The Chinese New Year begins Jan. 31 when the lucky horse kicks the tumultuous snake out. While astrological experts predict that the New Year will hold different fates for everyone, depending on which animal year they were born in, the overall forecast is a sunny one.


With 2014 being the year of the wooden horse, it’s expected to bring good financial news – something the world will welcome following the long-lingering global recession.


Carol Barrett Jewelry celebrates the year of the horse

In recognition of the Chinese New Year, Barrett has already started designing beautiful horse pieces and wooden pendants.


Her original Asian-inspired jewelry incorporating high quality semi-precious gemstones makes the perfect gift to commemorate the start of the Year of the Horse.

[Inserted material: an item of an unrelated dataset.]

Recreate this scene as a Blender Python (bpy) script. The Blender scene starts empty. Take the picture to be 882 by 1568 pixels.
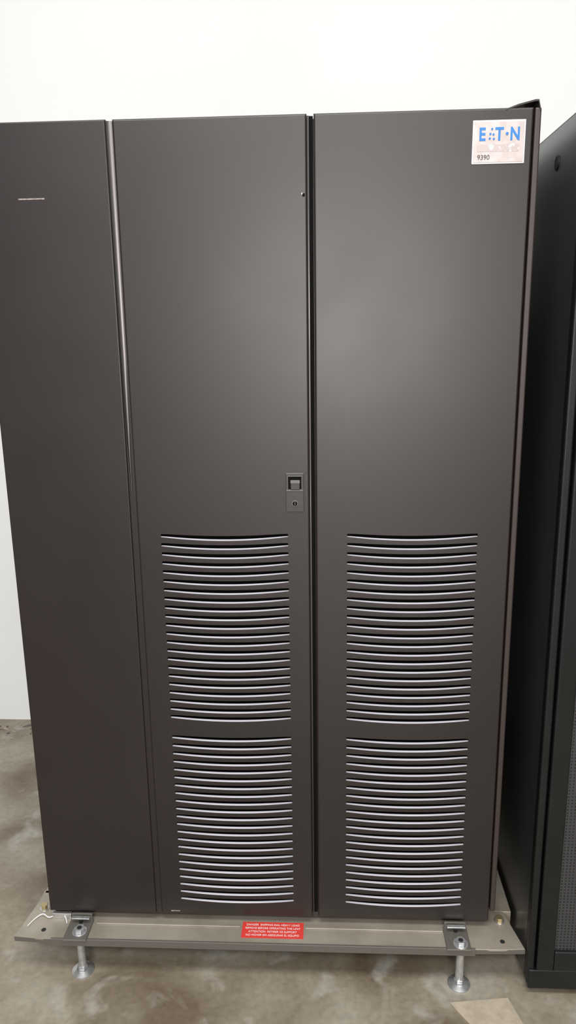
import bpy, bmesh, math, random
from mathutils import Matrix, Vector
random.seed(4)
sc=bpy.context.scene
sc.view_settings.view_transform='Standard'
col=bpy.context.collection

# ---------------------------------------------------------------- materials
def mat(name,color,rough=.5,metal=0.,spec=.5,noise=None,bump=None):
    """noise=(scale,color2,lo,hi) ; bump=(scale,strength)"""
    m=bpy.data.materials.new(name);m.use_nodes=True
    nt=m.node_tree;b=nt.nodes['Principled BSDF']
    b.inputs['Base Color'].default_value=(*color,1);b.inputs['Roughness'].default_value=rough
    b.inputs['Metallic'].default_value=metal;b.inputs['Specular IOR Level'].default_value=spec
    tc=nt.nodes.new('ShaderNodeTexCoord')
    if noise:
        n=nt.nodes.new('ShaderNodeTexNoise');n.inputs['Scale'].default_value=noise[0];n.inputs['Detail'].default_value=6
        nt.links.new(tc.outputs['Object'],n.inputs['Vector'])
        r=nt.nodes.new('ShaderNodeValToRGB');r.color_ramp.elements[0].position=noise[2];r.color_ramp.elements[1].position=noise[3]
        r.color_ramp.elements[0].color=(*color,1);r.color_ramp.elements[1].color=(*noise[1],1)
        nt.links.new(n.outputs['Fac'],r.inputs['Fac']);nt.links.new(r.outputs['Color'],b.inputs['Base Color'])
    if bump:
        n=nt.nodes.new('ShaderNodeTexNoise');n.inputs['Scale'].default_value=bump[0];n.inputs['Detail'].default_value=3
        nt.links.new(tc.outputs['Object'],n.inputs['Vector'])
        bp=nt.nodes.new('ShaderNodeBump');bp.inputs['Strength'].default_value=bump[1];bp.inputs['Distance'].default_value=.001
        nt.links.new(n.outputs['Fac'],bp.inputs['Height']);nt.links.new(bp.outputs['Normal'],b.inputs['Normal'])
    return m
PAINT=mat('charcoal_powder_coat',(.0110,.0070,.0066),.38,0,.60,(2.5,(.0135,.0090,.0085),.35,.7),(900,.05))
nt=PAINT.node_tree;b=nt.nodes['Principled BSDF'];tc=[n for n in nt.nodes if n.type=='TEX_COORD'][0]
n=nt.nodes.new('ShaderNodeTexNoise');n.inputs['Scale'].default_value=5;n.inputs['Detail'].default_value=8
nt.links.new(tc.outputs['Object'],n.inputs['Vector'])
mr=nt.nodes.new('ShaderNodeMapRange');mr.inputs['From Min'].default_value=.3;mr.inputs['From Max'].default_value=.7;mr.inputs['To Min'].default_value=.365;mr.inputs['To Max'].default_value=.395
nt.links.new(n.outputs['Fac'],mr.inputs['Value']);nt.links.new(mr.outputs['Result'],b.inputs['Roughness'])
SEAMHI=mat('seam_highlight_metal',(.155,.145,.142),.38,1,.5)  # metal tone standing in for the sheen along the upper seam
GASK=mat('charcoal_satin_trim',(.07,.062,.06),.3,0,.8)
SIDE=mat('side_panel_paint',(.034,.023,.021),.4,0,.6,None,(900,.05))
DARK=mat('vent_void',(.004,.004,.004),.8,0,.1)
LIP=mat('louvre_lip_lit',(.43,.43,.47),.35,0,.6)  # louvres are painted like the doors; their lit edges are put into this colour
BLACK=mat('rack_black_paint',(.0045,.0052,.0055),.36,0,.4,(5,(.007,.008,.0085),.4,.7),(700,.1))
RSIDE=mat('rack_side_paint',(.030,.032,.032),.25,0,1.0)
LATCH=mat('latch_plastic',(.03,.028,.027),.38,0,.5)
LATCHE=mat('latch_edge',(.13,.125,.12),.35,0,.5)
STEEL=mat('base_steel',(.37,.335,.275),.45,.35,.5,(9,(.27,.24,.19),.4,.7))
STEELD=mat('base_steel_edge',(.13,.12,.105),.5,.3,.5)
ZINC=mat('zinc_plated',(.62,.63,.64),.3,.8,.5,(60,(.45,.46,.47),.4,.7))
BRASS=mat('yellow_zinc',(.5,.4,.22),.35,.8)
RED=mat('red_label',(.62,.045,.035),.45,0,.5)
WHITE=mat('white_print',(.72,.70,.69),.5)
BLUE=mat('blue_print',(.015,.17,.50),.4)
INK=mat('dark_print',(.05,.05,.06),.5)
CARD=mat('cardboard_paper',(.44,.38,.29),.8,0,.3,(30,(.36,.31,.24),.4,.6))
RUBBER=mat('rubber',(.01,.01,.01),.7)
CHIP=mat('scratch_mark',(.35,.3,.27),.7,0,.3,(200,(.12,.1,.09),.45,.7))
PLATE=mat('badge_plate',(.46,.40,.385),.35,.35,.5,(50,(.52,.47,.46),.4,.6))
SMUDGE=mat('badge_scuffed',(.42,.36,.35),.4,.3,.5,(130,(.85,.85,.85),.55,.60))

PERF=mat('perforated_door',(.012,.012,.013),.5)
nt=PERF.node_tree;b=nt.nodes['Principled BSDF'];tc=nt.nodes.new('ShaderNodeTexCoord')
v=nt.nodes.new('ShaderNodeTexVoronoi');v.inputs['Scale'].default_value=120;v.inputs['Randomness'].default_value=0
nt.links.new(tc.outputs['Object'],v.inputs['Vector'])
r=nt.nodes.new('ShaderNodeValToRGB');r.color_ramp.elements[0].position=.30;r.color_ramp.elements[1].position=.36
r.color_ramp.elements[0].color=(.0005,.0005,.0005,1);r.color_ramp.elements[1].color=(.035,.035,.037,1)
nt.links.new(v.outputs['Distance'],r.inputs['Fac']);nt.links.new(r.outputs['Color'],b.inputs['Base Color'])

WALL=mat('white_painted_wall',(.765,.78,.775),.6,0,.3,(1.2,(.71,.725,.72),.35,.75),(25,.35))
FLOOR=bpy.data.materials.new('sealed_concrete');FLOOR.use_nodes=True
nt=FLOOR.node_tree;b=nt.nodes['Principled BSDF'];tc=nt.nodes.new('ShaderNodeTexCoord')
def nz(scale,detail,dist=0):
    n=nt.nodes.new('ShaderNodeTexNoise');n.inputs['Scale'].default_value=scale;n.inputs['Detail'].default_value=detail
    n.inputs['Distortion'].default_value=dist;nt.links.new(tc.outputs['Object'],n.inputs['Vector']);return n
def ramp(src,stops):
    r=nt.nodes.new('ShaderNodeValToRGB');e=r.color_ramp.elements
    while len(e)<len(stops): e.new(.5)
    for i,(p,c) in enumerate(stops): e[i].position=p;e[i].color=(*c,1)
    nt.links.new(src,r.inputs['Fac']);return r
a=ramp(nz(3.6,9,.8).outputs['Fac'],[(.34,(.155,.12,.08)),(.5,(.25,.215,.158)),(.66,(.33,.30,.24))])
c=ramp(nz(9,9,.5).outputs['Fac'],[(.55,(0,0,0)),(.70,(.6,.6,.6))])
d=ramp(nz(60,4).outputs['Fac'],[(.35,(.85,.85,.85)),(.6,(1,1,1))])
mx=nt.nodes.new('ShaderNodeMixRGB');nt.links.new(c.outputs['Color'],mx.inputs['Fac']);nt.links.new(a.outputs['Color'],mx.inputs[1]);mx.inputs[2].default_value=(.46,.45,.41,1)
ml=nt.nodes.new('ShaderNodeMixRGB');ml.blend_type='MULTIPLY';ml.inputs['Fac'].default_value=1
nt.links.new(mx.outputs[0],ml.inputs[1]);nt.links.new(d.outputs['Color'],ml.inputs[2]);nt.links.new(ml.outputs[0],b.inputs['Base Color'])
rr=ramp(nz(4,5).outputs['Fac'],[(.3,(.28,.28,.28)),(.7,(.5,.5,.5))]);nt.links.new(rr.outputs['Color'],b.inputs['Roughness'])

# ---------------------------------------------------------------- helpers
def empty(name):
    e=bpy.data.objects.new(name,None);e.empty_display_size=.1;col.objects.link(e);return e
def finish(bm,name,mats,parent=None,smooth=False,bevel=0,seg=3):
    me=bpy.data.meshes.new(name);bm.to_mesh(me);bm.free()
    for m in (mats if isinstance(mats,(list,tuple)) else [mats]): me.materials.append(m)
    if smooth:
        for p in me.polygons: p.use_smooth=True
    o=bpy.data.objects.new(name,me);col.objects.link(o)
    if parent: o.parent=parent
    if bevel:
        md=o.modifiers.new('bevel','BEVEL');md.width=bevel;md.segments=seg;md.limit_method='ANGLE'
    return o
def addbox(bm,x0,x1,y0,y1,z0,z1):
    vs=[bm.verts.new((x,y,z)) for x in (x0,x1) for y in (y0,y1) for z in (z0,z1)]
    for f in ((0,1,3,2),(4,6,7,5),(0,4,5,1),(2,3,7,6),(0,2,6,4),(1,5,7,3)): bm.faces.new([vs[i] for i in f])
def box(name,x0,x1,y0,y1,z0,z1,m,parent=None,bevel=.001):
    bm=bmesh.new();addbox(bm,x0,x1,y0,y1,z0,z1);return finish(bm,name,m,parent,bevel=bevel)
def addcyl(bm,c,r,z0,z1,n=32,r2=None,axis='Z'):
    if r2 is None:r2=r
    M=Matrix.Translation(Vector(c))
    if axis=='Y': M=M@Matrix.Rotation(math.radians(90),4,'X')
    if axis=='X': M=M@Matrix.Rotation(math.radians(90),4,'Y')
    lo=[bm.verts.new(M@Vector((r*math.cos(2*math.pi*i/n),r*math.sin(2*math.pi*i/n),z0))) for i in range(n)]
    hi=[bm.verts.new(M@Vector((r2*math.cos(2*math.pi*i/n),r2*math.sin(2*math.pi*i/n),z1))) for i in range(n)]
    bm.faces.new(lo[::-1]);bm.faces.new(hi)
    for i in range(n): bm.faces.new((lo[i],lo[(i+1)%n],hi[(i+1)%n],hi[i]))
def cyl(name,c,r,z0,z1,m,parent=None,n=32,r2=None,axis='Z',bevel=.0008):
    bm=bmesh.new();addcyl(bm,c,r,z0,z1,n,r2,axis);return finish(bm,name,m,parent,bevel=bevel,seg=2)
def poly(name,pts,z0,z1,m,parent=None,bevel=.0008):
    bm=bmesh.new();lo=[bm.verts.new((x,y,z0)) for x,y in pts];hi=[bm.verts.new((x,y,z1)) for x,y in pts]
    bm.faces.new(lo[::-1]);bm.faces.new(hi);n=len(pts)
    for i in range(n): bm.faces.new((lo[i],lo[(i+1)%n],hi[(i+1)%n],hi[i]))
    bmesh.ops.recalc_face_normals(bm,faces=bm.faces)
    return finish(bm,name,m,parent,bevel=bevel,seg=2)
def text(name,body,x,y,z,size,m,parent,rot=(math.radians(90),0,0),off=0,sx=1,align='LEFT'):
    t=bpy.data.curves.new(name,'FONT');t.body=body;t.size=size;t.offset=off;t.extrude=.0002;t.align_x=align
    o=bpy.data.objects.new(name,t);col.objects.link(o)
    o.location=(x,y,z);o.rotation_euler=rot;o.scale=(sx,1,1)
    t.materials.append(m);o.parent=parent;return o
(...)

One of Barrett’s beautiful one-of-a-kind Asian necklaces is particularly fitting given the optimistic tone this Chinese New Year is kicking off with.


A good year

Horses are strong, diligent and beautiful creatures known for carrying people to their destinations. There’s a sense this year that the horse will carry us to where we belong and get us back on the trail if we have been lost or wandering.


It will be a particularly good year for certain Chinese zodiac signs, according to Hong Kong-based feng shui expert Joseph Chau Kam Shing, who gave an interview to CBN News. Goats, roosters, pigs, tigers, dragons and snakes should expect good fortune in health, career, financial and relationship pursuits.


Changing your luck with charms

Forecasts are mixed for monkeys, dogs, rats, ox and rabbits.


If you’re one of these signs, no worries. Chau said the zodiac luck predictions can be enhanced or reversed using Chinese charms. The jade dragonhead fish is a good charm for career luck. The jade master protection pendant provides safety and longevity. Coins are good for health and a Mandarin duck will help with romance.


Benefactor jade is a good charm for improving one’s overall luck in the Year of the Horse, Chau said.


Looking forward

The Chinese say “a good horse never turns its head to eat the grass behind.” So, look forward to your new adventures instead of back this year and enjoy the good luck as it trots in.